WRITTEN PROBLEM: Answer with a single number, the count of lines holding the word "objects".

+++++

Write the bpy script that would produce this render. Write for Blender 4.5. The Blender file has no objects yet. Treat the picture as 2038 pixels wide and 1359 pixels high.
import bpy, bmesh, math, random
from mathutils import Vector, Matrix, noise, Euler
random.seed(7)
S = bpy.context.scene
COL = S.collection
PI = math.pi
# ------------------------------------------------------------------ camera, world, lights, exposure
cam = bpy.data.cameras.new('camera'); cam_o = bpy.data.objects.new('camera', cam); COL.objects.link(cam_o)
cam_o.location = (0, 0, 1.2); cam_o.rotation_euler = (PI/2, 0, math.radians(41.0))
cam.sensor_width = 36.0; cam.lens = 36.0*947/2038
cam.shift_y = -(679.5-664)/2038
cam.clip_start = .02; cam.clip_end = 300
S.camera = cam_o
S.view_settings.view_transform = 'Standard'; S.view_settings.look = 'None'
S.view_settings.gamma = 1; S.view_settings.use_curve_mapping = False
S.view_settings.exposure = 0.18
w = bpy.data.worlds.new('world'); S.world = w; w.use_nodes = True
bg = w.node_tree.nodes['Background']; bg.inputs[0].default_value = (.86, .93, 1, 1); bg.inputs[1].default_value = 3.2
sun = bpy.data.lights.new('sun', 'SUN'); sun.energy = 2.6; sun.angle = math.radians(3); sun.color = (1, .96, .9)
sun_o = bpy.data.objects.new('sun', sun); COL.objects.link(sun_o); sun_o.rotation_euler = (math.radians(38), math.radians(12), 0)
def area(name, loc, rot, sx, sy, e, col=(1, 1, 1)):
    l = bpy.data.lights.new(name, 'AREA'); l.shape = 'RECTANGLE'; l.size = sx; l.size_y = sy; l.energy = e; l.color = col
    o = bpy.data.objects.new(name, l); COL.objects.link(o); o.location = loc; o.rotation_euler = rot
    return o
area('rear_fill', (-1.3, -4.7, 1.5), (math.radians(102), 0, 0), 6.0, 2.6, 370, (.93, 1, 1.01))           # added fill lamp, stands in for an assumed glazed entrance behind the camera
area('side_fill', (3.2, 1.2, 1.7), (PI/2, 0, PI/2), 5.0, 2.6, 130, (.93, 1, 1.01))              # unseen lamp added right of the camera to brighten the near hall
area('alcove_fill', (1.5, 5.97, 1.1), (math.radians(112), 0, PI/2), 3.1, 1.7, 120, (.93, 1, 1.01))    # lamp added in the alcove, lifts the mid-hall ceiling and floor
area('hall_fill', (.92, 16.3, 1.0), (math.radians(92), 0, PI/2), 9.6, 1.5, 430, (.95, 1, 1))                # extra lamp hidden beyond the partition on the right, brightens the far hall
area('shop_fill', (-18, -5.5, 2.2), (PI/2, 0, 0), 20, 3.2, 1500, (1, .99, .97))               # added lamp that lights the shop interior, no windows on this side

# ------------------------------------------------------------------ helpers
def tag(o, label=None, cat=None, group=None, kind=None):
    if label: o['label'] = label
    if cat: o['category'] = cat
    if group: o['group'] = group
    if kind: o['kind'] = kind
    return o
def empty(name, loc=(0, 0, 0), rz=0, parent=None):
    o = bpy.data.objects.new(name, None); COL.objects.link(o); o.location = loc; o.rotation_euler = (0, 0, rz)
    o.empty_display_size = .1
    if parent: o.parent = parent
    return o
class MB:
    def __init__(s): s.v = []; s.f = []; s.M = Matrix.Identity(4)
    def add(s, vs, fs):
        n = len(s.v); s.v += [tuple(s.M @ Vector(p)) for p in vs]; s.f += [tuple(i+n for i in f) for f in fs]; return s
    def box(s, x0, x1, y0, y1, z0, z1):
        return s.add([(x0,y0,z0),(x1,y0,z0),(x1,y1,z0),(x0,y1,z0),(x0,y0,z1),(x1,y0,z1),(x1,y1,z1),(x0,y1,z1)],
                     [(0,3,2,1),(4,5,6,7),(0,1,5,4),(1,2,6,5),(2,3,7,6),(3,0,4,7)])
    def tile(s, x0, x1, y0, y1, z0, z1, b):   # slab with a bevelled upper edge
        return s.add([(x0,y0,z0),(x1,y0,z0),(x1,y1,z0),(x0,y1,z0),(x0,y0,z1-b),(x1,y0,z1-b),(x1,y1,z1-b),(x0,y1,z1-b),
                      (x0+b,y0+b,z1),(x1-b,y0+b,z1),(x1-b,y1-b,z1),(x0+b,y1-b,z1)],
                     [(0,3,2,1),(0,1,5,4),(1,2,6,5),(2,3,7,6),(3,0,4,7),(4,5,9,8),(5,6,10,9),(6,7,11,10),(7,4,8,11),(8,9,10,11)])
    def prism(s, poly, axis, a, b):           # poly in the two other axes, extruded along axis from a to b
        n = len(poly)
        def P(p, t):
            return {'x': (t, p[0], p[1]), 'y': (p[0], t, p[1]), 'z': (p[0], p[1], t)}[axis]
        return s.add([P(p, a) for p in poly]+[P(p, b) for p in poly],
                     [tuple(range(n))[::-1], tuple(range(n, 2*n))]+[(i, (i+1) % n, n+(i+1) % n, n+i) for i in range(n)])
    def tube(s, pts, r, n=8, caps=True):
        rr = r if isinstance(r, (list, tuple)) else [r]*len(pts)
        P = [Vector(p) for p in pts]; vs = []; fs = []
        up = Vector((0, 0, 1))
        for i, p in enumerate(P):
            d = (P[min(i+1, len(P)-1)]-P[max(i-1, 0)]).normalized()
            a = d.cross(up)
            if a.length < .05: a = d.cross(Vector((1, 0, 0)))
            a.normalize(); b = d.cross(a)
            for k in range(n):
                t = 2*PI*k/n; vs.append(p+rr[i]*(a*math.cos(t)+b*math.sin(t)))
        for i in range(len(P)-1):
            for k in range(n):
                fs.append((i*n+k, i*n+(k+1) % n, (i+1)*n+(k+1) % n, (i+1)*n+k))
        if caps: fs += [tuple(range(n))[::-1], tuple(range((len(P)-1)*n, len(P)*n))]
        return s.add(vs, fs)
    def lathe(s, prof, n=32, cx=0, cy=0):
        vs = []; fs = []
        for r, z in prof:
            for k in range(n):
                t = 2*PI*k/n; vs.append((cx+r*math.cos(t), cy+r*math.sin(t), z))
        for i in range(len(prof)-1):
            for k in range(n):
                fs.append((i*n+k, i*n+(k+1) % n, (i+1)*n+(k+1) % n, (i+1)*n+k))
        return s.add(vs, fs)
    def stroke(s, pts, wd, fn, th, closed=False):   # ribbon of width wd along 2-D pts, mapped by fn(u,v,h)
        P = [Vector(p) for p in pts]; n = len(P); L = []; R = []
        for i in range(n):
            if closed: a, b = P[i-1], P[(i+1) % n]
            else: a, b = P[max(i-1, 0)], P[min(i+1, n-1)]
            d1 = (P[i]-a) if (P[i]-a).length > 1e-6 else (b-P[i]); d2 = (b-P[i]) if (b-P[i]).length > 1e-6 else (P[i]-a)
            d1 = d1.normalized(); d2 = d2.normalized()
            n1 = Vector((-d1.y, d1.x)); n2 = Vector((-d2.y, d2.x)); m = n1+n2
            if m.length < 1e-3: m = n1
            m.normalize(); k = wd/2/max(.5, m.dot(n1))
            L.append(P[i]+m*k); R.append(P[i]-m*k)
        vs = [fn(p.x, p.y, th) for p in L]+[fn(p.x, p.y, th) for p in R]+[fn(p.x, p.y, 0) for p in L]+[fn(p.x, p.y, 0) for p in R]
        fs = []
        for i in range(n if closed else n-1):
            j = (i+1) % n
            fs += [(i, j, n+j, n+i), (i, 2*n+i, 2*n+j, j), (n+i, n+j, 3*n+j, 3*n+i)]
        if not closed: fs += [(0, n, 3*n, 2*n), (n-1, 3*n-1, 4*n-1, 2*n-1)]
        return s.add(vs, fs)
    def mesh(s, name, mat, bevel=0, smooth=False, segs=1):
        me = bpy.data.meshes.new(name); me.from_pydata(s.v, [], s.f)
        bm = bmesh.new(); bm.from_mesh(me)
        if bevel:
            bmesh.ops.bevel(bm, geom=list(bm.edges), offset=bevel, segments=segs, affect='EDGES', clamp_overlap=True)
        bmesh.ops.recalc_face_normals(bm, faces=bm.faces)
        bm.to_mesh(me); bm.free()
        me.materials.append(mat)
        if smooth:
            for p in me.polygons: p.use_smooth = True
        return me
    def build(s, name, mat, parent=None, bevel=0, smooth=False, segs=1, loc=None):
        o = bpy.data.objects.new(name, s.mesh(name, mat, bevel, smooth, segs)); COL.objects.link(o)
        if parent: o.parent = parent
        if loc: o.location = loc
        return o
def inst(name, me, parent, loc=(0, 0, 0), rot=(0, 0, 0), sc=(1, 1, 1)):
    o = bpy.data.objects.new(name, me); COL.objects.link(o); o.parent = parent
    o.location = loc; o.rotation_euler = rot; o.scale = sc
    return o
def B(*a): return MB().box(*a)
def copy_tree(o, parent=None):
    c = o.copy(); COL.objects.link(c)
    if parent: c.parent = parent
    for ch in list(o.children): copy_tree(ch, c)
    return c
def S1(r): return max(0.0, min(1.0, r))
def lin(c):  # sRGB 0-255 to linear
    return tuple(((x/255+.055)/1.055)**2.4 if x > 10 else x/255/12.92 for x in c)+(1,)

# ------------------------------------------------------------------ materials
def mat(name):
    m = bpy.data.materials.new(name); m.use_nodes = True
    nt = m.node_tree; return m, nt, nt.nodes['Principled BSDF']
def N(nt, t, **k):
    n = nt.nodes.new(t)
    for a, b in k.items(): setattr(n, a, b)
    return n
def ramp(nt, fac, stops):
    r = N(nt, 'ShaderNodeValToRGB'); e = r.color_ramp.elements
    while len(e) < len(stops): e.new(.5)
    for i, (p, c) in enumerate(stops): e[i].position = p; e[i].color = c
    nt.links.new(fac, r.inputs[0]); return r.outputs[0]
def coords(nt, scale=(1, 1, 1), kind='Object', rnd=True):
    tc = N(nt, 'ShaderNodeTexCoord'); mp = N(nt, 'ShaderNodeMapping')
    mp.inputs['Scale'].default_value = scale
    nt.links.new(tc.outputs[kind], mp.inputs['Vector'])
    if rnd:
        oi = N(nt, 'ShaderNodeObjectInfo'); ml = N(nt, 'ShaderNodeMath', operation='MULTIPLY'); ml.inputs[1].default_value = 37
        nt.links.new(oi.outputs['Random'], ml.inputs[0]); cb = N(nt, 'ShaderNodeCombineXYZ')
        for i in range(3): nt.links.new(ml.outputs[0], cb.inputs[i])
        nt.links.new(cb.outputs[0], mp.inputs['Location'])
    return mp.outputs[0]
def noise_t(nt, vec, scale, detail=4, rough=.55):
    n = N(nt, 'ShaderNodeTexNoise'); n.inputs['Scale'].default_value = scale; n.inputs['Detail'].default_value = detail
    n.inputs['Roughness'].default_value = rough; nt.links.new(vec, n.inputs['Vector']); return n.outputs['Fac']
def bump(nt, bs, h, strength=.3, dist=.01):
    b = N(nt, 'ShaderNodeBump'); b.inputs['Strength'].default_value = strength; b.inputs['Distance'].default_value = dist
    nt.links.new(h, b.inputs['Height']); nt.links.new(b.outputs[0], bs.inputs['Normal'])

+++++

SOLUTION BELOW: 8